La critica ha assegnato tutte le raffigurazioni di “boscarecce” dipinte all’interno del palazzo al pittore milanese Giovanni Ghisolfi (1623-1683), formatosi a Roma presso la cerchia di Salvator Rosa e specializzatosi proprio in raffigurazioni ruinistiche. L’esecuzione delle parti più seriali dovrebbe invece appartenere ai Mariani, una delle più grandi botteghe quadraturistiche attive a Milano e in Lombardia in quegli anni.
Sopra il camino, ricostruito su preesistenze, compare un imponente “stemma di alleanza” sorretto da amorini. Esso contiene, oltre al motto degli Arese, gli emblemi riuniti delle famiglie Arese, Omodei e Visconti di Brebbia, a testimonianza e garanzia della saldezza dei rapporti tra i differenti rami familiari.
Nel complesso la sala differisce dalle adiacenti, in cui il primato della natura viene quasi ostentato, per la predominanza delle architetture, prodotto dell’ingegno umano e dunque della cultura. Una vittoria, questa, apparentemente di brevissima durata rispetto all’eternità della natura, che qui viene grandemente proposta anche nelle scene paesaggistiche, conferendo alle costruzioni un aspetto quasi effimero.
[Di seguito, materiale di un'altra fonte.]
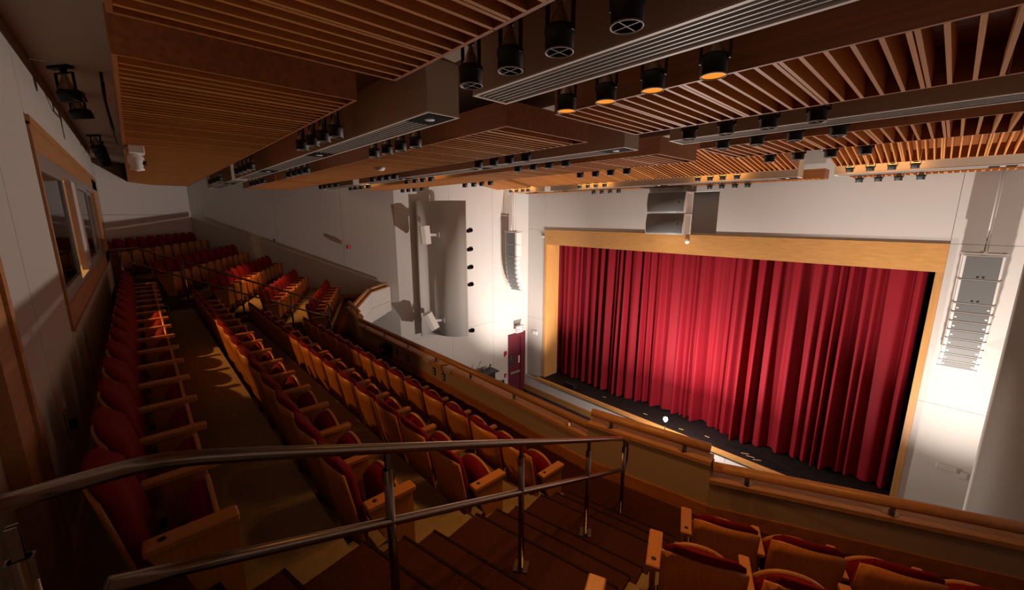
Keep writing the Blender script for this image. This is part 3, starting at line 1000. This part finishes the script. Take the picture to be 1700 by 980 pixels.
# ------------------------------------------------------------------ ceiling
ce = struct_empty('ceiling')
part('back_lid', MB().box((-20.5, -1.6, LID), (3.4, .25, LID + .1)), 'back_lid', ce)
part('dark_lid', MB().box((-20.5, .25, LID), (3.4, 8.3, LID + .1)), 'ceiling_paint', ce)
part('upstand', MB().box((-20.5, 8.3, LID), (3.4, 8.4, HLID)), 'ceiling_paint', ce)
part('high_lid', MB().box((-20.5, 8.4, HLID), (3.4, 16, HLID + .1)), 'ceiling_paint', ce)


def slat_panel(x0, x1, y0, y1, z, label, zfar=None, height=.265, pitch=.12, group='slatted wooden ceiling panels'):
    """wooden ceiling panel: boards round the edge, slats across; zfar tilts it"""
    zfar = z if zfar is None else zfar
    tilt = math.atan2(zfar - z, y1 - y0)
    L = math.hypot(zfar - z, y1 - y0)
    t = thing('slatted_ceiling_panel', label, 'ceiling panel', (x0, y0, z), 0, group)
    t.rotation_euler = (tilt, 0, 0)
    W = x1 - x0
    part('backing', MB().box((.02, .02, height - .02), (W - .02, L - .02, height)), 'fascia_wood', t)
    # long side boards in lengths of 1.2 m, with open joints
    n = max(1, round(W / 1.2))
    for yy in (0, L - .025):
        for i in range(n):
            a, b = W * i / n + .003, W * (i + 1) / n - .003
            part('side_board', MB().box((a, yy, 0), (b, yy + .025, height)), 'fascia_wood', t)
    for xx in (0, W - .025):
        part('end_board', MB().box((xx, .025, 0), (xx + .025, L - .025, height)), 'fascia_wood', t)
    me = MB().box((-.012, .026, .0), (.012, L - .026, .17)).mesh('slat', 'slat_wood')
    ns = int(W / pitch)
    k = 0
    for i in range(1, ns):
        x = i * pitch
        if x > W - .05:
            break
        if i % 5 == 0:
            link('slat', me, t, (x - .016, 0, .0))
            link('slat', me, t, (x + .016, 0, .0))
        else:
            link('slat', me, t, (x, 0, .0))
    return t


Z = .92
slat_panel(-2.80, 1.5, .035, 1.48, Z, 'slatted wooden ceiling panel nearest overhead, cut by the top edge')
slat_panel(-17.2, -3.46, .035, 1.48, Z, 'longest slatted wooden ceiling panel, above the back row at upper left')
slat_panel(-2.68, 1.5, 3.02, 4.44, Z, 'slatted wooden panel at upper right, behind the four lit cans')
slat_panel(-12.7, -3.35, 3.02, 4.44, Z, 'slatted wooden panel above the centre with the smoke detector')
slat_panel(-17.3, -12.85, 3.02, 4.44, Z, 'far left slatted panel beyond the smoke detector panel')
slat_panel(-2.60, 1.6, 6.04, 7.38, Z, 'third slatted panel back at right edge, before the bright ones')
slat_panel(-15.3, -3.22, 6.04, 7.38, Z, 'long slatted panel in the centre just before the bright ones')
slat_panel(-2.15, .78, 10.3, 12.76, 1.56, 'bright tilted slatted panel at right, over the stage front', 1.16)
slat_panel(-12.3, -2.92, 10.3, 12.76, 1.56, 'bright tilted slatted panel over the middle of the stage front', 1.16)
slat_panel(-14.8, -12.6, 10.3, 12.76, 1.56, 'small bright tilted slatted panel at the left wall', 1.16)
slat_panel(-2.1, .95, 14.42, 15.0, 1.02, 'narrow slatted strip against stage wall, at right')
slat_panel(-14.6, -2.65, 14.42, 15.0, 1.02, 'narrow slatted strip against stage wall, centre and left')


def bulkhead(x0, x1, y0, y1, z, label, plates, top=LID - .003):
    t = thing('air_bulkhead', label, 'air duct', (x0, y0, z), 0, 'plastered bulkheads with slot diffusers')
    W, D, H = x1 - x0, y1 - y0, top - z
    th = .02
    part('casing', MB().box((0, 0, .012), (W, th, H)).box((0, D - th, .012), (W, D, H)).box((0, th, .012), (th, D - th, H)).box((W - th, th, .012), (W, D - th, H)), 'bulkhead', t)
    part('rim', MB().box((-.004, -.004, 0), (W + .004, .022, .012)).box((-.004, D - .022, 0), (W + .004, D + .004, .012)).box((-.004, .022, 0), (.022, D - .022, .012)).box((W - .022, .022, 0), (W + .004, D - .022, .012)), 'trim_white', t)
    part('plenum', MB().box((th, th, .07), (W - th, D - th, .08)), 'soft_black', t)
    for k in range(5):
        y = .022 + (D - .044) * (k + 1) / 6
        part('slot_bar', MB().box((.03, y - .006, .006), (W - .03, y + .006, .03)), 'rim', t)
    for px in plates:
        pl = part('plate', MB().box((px - x0 - .2, .024, -.002), (px - x0 + .2, D - .024, .022)), 'soft_black', t)
        part('disc', MB().lathe([(.001, -.006), (.045, -.006), (.05, -.002)], 16, Matrix.Translation((px - x0, D / 2, 0))), 'white', pl)
    return t


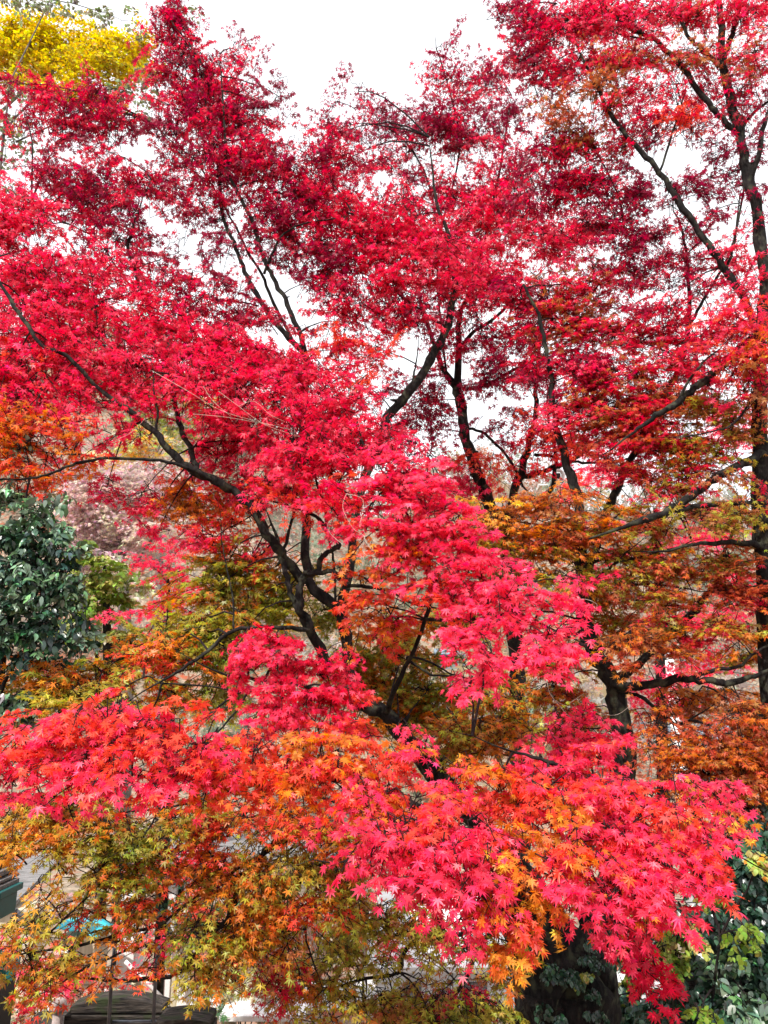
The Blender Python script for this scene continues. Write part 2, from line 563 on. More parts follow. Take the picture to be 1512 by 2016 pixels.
def gz(x, y):
    z = 1.6 * (1 - sm(2.2, 4.8, y)) - 2.2 * sm(8, 17, y)
    if y > 30:
        side = 1.0 + 0.55 * sm(5, -30, x) + 0.1 * math.sin(x * .09)
        z += 36 * side * sm(28, 120, y) * (1 + .06 * math.sin(x * .21 + y * .05)) + .0
    z += 0.05 * math.sin(x * 1.3) * math.cos(y * .9)
    return z


xs = np.concatenate([np.linspace(-150, -24, 26), np.linspace(-22, 22, 60), np.linspace(24, 150, 26)])
ys = np.concatenate([np.linspace(-30, 0, 8), np.linspace(1, 30, 44), np.linspace(33, 220, 40)])
g = MB()
nx = len(xs)
vv = [(x, y, gz(x, y)) for y in ys for x in xs]
ff = [(j * nx + i, j * nx + i + 1, (j + 1) * nx + i + 1, (j + 1) * nx + i) for j in range(len(ys) - 1) for i in range(nx - 1)]
g.add(vv, ff)
tag(g.build('ground', M_GROUND, smooth=True), kind='structure')

# sunlit concrete lane crossing the valley behind the maple
g = MB()
N_ = 60
vv, ff = [], []
for i in range(N_ + 1):
    x = -16 + 36 * i / N_
    yc = 13.2 + .03 * x + .5 * math.sin(x * .2)
    for j in range(9):
        y = yc + 4.2 * j / 8
        vv.append((x, y, gz(x, y) + 0.03))
for i in range(N_):
    for j in range(8):
        ff.append((i * 9 + j, (i + 1) * 9 + j, (i + 1) * 9 + j + 1, i * 9 + j + 1))
g.add(vv, ff)
tag(g.build('path', M_ROAD, smooth=True), kind='structure')

# far wood on the hillside: uncountable, one object
hw = Tree('hillside_woods', 'grey and autumn brown wood covering the hillside far behind', 'woods', (0, 0, 0))
PTS = []
for k in range(900):
    y = random.uniform(34, 118); x = random.uniform(-75, 60)
    c = (x, y, gz(x, y) + random.uniform(1, 4.5))
    PTS.append(c)
Gm = hw.groups.setdefault('far', {'P': [], 'X': [], 'Z': [], 's': [], 'c': [], 'leaf': 'far', 'mat': M_LEAF_THIN})
for (x, y, z) in PTS:
    m = 110
    rr = random.uniform(1.4, 3.0)
    d = rng.normal(0, 1, (m, 3)); d /= np.linalg.norm(d, axis=1)[:, None]
    P = np.array((x, y, z)) + d * rr * rng.uniform(.5, 1, (m, 1)) * np.array([1, 1, 1.0])
    Gm['P'].append(P); Gm['X'].append(rng.normal(0, 1, (m, 3))); Gm['Z'].append(rng.normal(0, 1, (m, 3)))
    Gm['s'].append(rng.uniform(.35, .9, m))
    base = np.array(random.choice([(.30, .29, .27), (.34, .27, .23), (.22, .25, .18), (.42, .33, .20), (.38, .30, .28), (.16, .20, .15), (.48, .22, .14)]))
    Gm['c'].append(np.clip(base * np.exp(rng.normal(0, .2, (m, 1))), 0, .9) * np.ones((m, 3)))
hw.finish('hillside_woods')
ch = [o for o in hw.root.children][0]
ch.parent = None
bpy.data.objects.remove(hw.root)
ch.name = 'hillside_woods'
tag(ch, 'grey and autumn brown wood covering the hillside far behind', 'woods', kind='stuff')

# ------------------------------------------------------------------ THE MAIN MAPLE
b0 = at(1112, 2016, 6.5)
T1 = Tree('maple_tree', 'large forked maple in the foreground, ivy on its dark trunk, pink and red leaves', 'maple tree', (b0.x, b0.y, 0.0))
T1.ws = lambda y: 1.0 if y > 1860 else (.7 + .3 * (y - 1700) / 160 if y > 1700 else (.72 if y > 640 else .8))
T1.limb([(1130, 2400, 6.6, 210), (1122, 2250, 6.55, 172), (1112, 2080, 6.5, 158), (1104, 1960, 6.5, 152), (1096, 1890, 6.5, 128), (1075, 1820, 6.45, 92),
         (1035, 1740, 6.4, 76), (960, 1640, 6.25, 64), (880, 1555, 6.1, 54), (829, 1499, 6.0, 47), (797, 1451, 5.95, 44), (757, 1408, 5.9, 42),
         (713, 1382, 5.85, 38), (690, 1340, 5.8, 36), (684, 1270, 5.8, 34), (668, 1205, 5.75, 32), (606, 1146, 5.7, 29), (559, 1102, 5.7, 27), (527, 1050, 5.65, 27),
         (499, 1003, 5.6, 25), (460, 963, 5.6, 24), (424, 947, 5.55, 23), (370, 920, 5.5, 22), (338, 893, 5.5, 20), (315, 862, 5.5, 18), (262, 815, 5.5, 14),
         (200, 770, 5.5, 11), (130, 700, 5.45, 10), (80, 680, 5.4, 9), (55, 640, 5.4, 9), (20, 590, 5.4, 8), (-20, 520, 5.4, 6)], name='trunk', sides=14, dense=4, wig=.02)
o = T1.limb([(1150, 2120, 6.65, 100), (1162, 1960, 6.65, 92), (1165, 1885, 6.65, 76), (1185, 1800, 6.6, 64), (1212, 1680, 6.55, 58), (1232, 1520, 6.5, 54), (1218, 1390, 6.5, 52), (1203, 1335, 6.45, 50), (1165, 1270, 6.4, 44),
             (1148, 1210, 6.4, 40), (1143, 1140, 6.4, 36), (1142, 1060, 6.45, 32), (1136, 985, 6.5, 28), (1122, 930, 6.5, 25), (1106, 870, 6.5, 21), (1090, 815, 6.5, 18), (1086, 750, 6.5, 15), (1075, 690, 6.5, 12), (1060, 620, 6.5, 9), (1030, 560, 6.5, 6)], name='trunk', sides=12, wig=.02)
B = T1.limb
B([(650, 1320, 5.8, 30), (613, 1243, 5.6, 27), (588, 1190, 5.5, 24), (592, 1150, 5.5, 20), (603, 1130, 5.5, 19), (622, 1124, 5.5, 17), (640, 1092, 5.45, 15), (668, 1073, 5.4, 15), (645, 1052, 5.4, 13), (628, 1022, 5.4, 11), (600, 1006, 5.4, 9), (575, 1000, 5.4, 7)])
B([(610, 1240, 5.6, 22), (578, 1180, 5.6, 18), (562, 1125, 5.65, 16), (551, 1095, 5.7, 14)])
B([(603, 1130, 5.5, 13), (655, 1127, 5.4, 13), (680, 1152, 5.4, 12), (720, 1155, 5.35, 11), (770, 1164, 5.3, 9), (812, 1188, 5.3, 7), (868, 1199, 5.3, 4)])
B([(668, 1210, 5.7, 8), (660, 1180, 5.6, 7), (658, 1110, 5.6, 7), (650, 1075, 5.5, 6)])
B([(645, 1052, 5.4, 10), (640, 1000, 5.4, 8), (625, 955, 5.4, 7), (612, 910, 5.4, 6), (585, 880, 5.4, 5), (558, 830, 5.4, 4)])
B([(556, 1095, 5.65, 10), (568, 1050, 5.6, 9), (578, 1010, 5.6, 8), (584, 975, 5.6, 6), (612, 905, 5.6, 5)])
B([(424, 949, 5.55, 11), (372, 922, 5.4, 10), (300, 905, 5.3, 9), (210, 903, 5.2, 8), (150, 912, 5.15, 8), (110, 928, 5.1, 7), (60, 942, 5.1, 6), (-20, 944, 5.1, 5)])
B([(205, 904, 5.2, 5), (160, 894, 5.2, 5), (118, 896, 5.2, 3)])
B([(317, 865, 5.5, 10), (308, 840, 5.5, 8), (311, 815, 5.5, 7), (304, 782, 5.5, 5)])
B([(390, 930, 5.6, 16), (378, 890, 5.8, 15), (356, 840, 6.0, 14), (343, 790, 6.2, 13), (330, 720, 6.4, 12), (308, 645, 6.6, 12), (285, 590, 6.6, 11), (268, 540, 6.6, 10), (253, 485, 6.6, 8), (262, 450, 6.6, 7), (275, 410, 6.6, 4)])
B([(285, 590, 6.6, 6), (255, 560, 6.6, 5), (225, 520, 6.7, 4), (190, 470, 6.7, 3), (110, 430, 6.7, 3)])
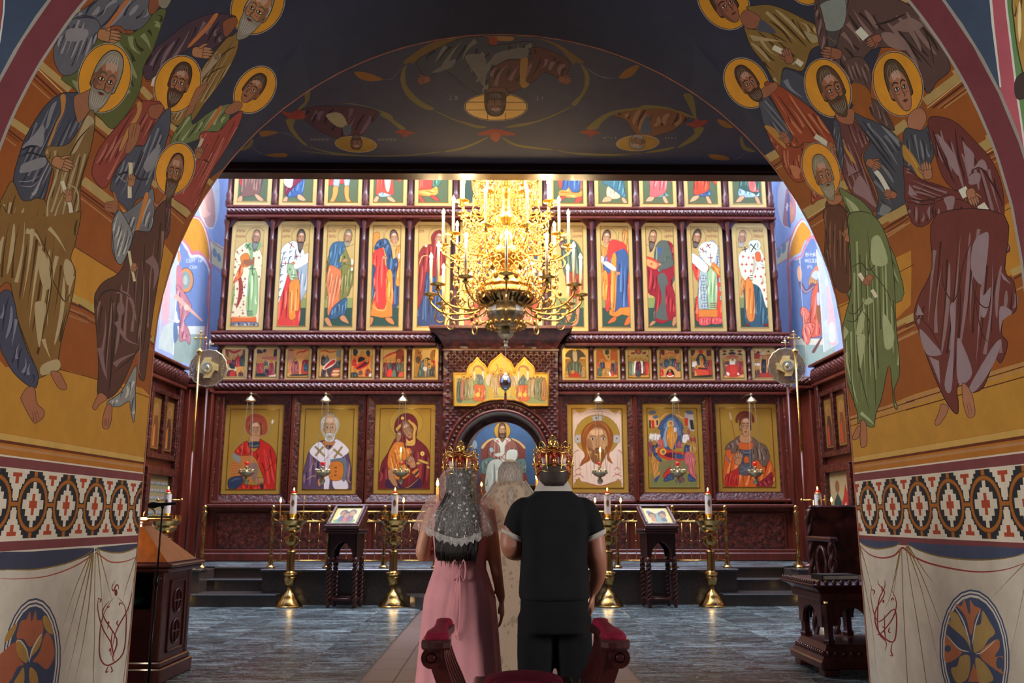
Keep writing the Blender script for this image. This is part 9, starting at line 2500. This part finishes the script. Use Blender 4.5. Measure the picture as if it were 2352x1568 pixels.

Le architetture in rovina ebbero durante il Barocco una straordinaria diffusione proprio per la particolare suggestione offerta dalle loro forme ‘corrose’ e ‘invase’ dalla natura, che esemplificavano perfettamente il concetto di tempo che scorre senza tregua, modificando inesorabilmente anche le migliori e più solide costruzioni umane. Poter presentare all’interno delle residenze nobiliari e delle ville di delizia una serie di vedute ruinistiche rappresentava, inoltre, la possibilità di mostrare agli ospiti la propria cultura ed erudizione storico-architettonica, seppure sublimate da sfondi particolarmente suggestivi e, in alcuni casi, con evidenti modifiche rispetto alla realtà finalizzate all’idea di un mondo perduto.
In questa sala, nota negli inventari di palazzo anche come “Stanza grande del letto verde”, non manca la possibilità di rintracciare personaggi plebei accanto a nobili che passeggiano tra le rovine. I dipinti suggeriscono, infatti, la presenza di un variegato microcosmo sociale che, talvolta, sfocia nel grottesco e nell’irriverente, poiché nell’infinita varietà delle scene proposte, l’artista nasconde tutti i vizi e gli atteggiamenti umani. Accanto a pitocchi che chiedono l’elemosina e a nobili più interessati alle dame che a ciò che accade accanto a loro, l’artista ritrae anche uomini parzialmente ignudi nell’atto di espletare i propri bisogni fisiologico-corporali, quasi ammiccando all’osservatore. La stanza dipinta costituisce, dunque, una sequenza quasi infinita di singole istantanee registrate dall’artista, che qui ha inserito i comportamenti degli esseri umani in un unico contesto unitario, offrendo ai padroni di casa e agli ospiti il divertissement e la possibilità di scrutare e riflettere sulla multiforme scenografia della commedia umana.